Q: Bank customers perceive Internet-only banks as being A. more secure than physical bank branches. B. a better method for the purchase of long-term savings products. C. better at keeping customer information private. D. prone to many more technical problems.

Q: The declining cost of computer technology has made ________ a reality. A. brick and mortar banking B. commercial banking C. virtual banking D. investment banking

Q: Automated teller machines A. are more costly to use than human tellers, so banks discourage their use by charging more for use of ATMs. B. cost about the same to use as human tellers in banks, so banks discourage their use by charging more for use of ATMs. C. cost less than human tellers, so banks may encourage their use by charging less for using ATMs.

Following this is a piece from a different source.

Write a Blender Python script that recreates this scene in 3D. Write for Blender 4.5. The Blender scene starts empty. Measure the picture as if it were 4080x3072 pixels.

D. cost nothing to use, so banks provide their services free of charge.

Q: A debit card differs from a credit card in thatA. a debit card is a loan while for a credit card purchase, payment is made immediately.B. a debit card is a long-term loan while a credit card is a short-term loan.C. a credit card is a loan while for a debit card purchase, payment is made immediately.D. a credit card is a long-term loan while a debit card is a short-term loan.

Q: The entry of AT&T and GM into the credit card business is an indication of A. government's efforts to deregulate the provision of financial services. B. the rising profitability of credit card operations. C. the reduction in costs of credit card operations since 1990. D. the sale of unprofitable operations by Bank of America and Citicorp.

Q: A firm issuing credit cards earns income from A. loans it makes to credit card holders. B. subsidies from the local governments. C. payments made to it by manufacturers of the products sold in stores on credit card purchases. D. sales of the card in foreign countries.

Q: Credit cards date back to A. prior to the second World War. B. just after the second World War. C. the early 1950s. D. the late 1950s.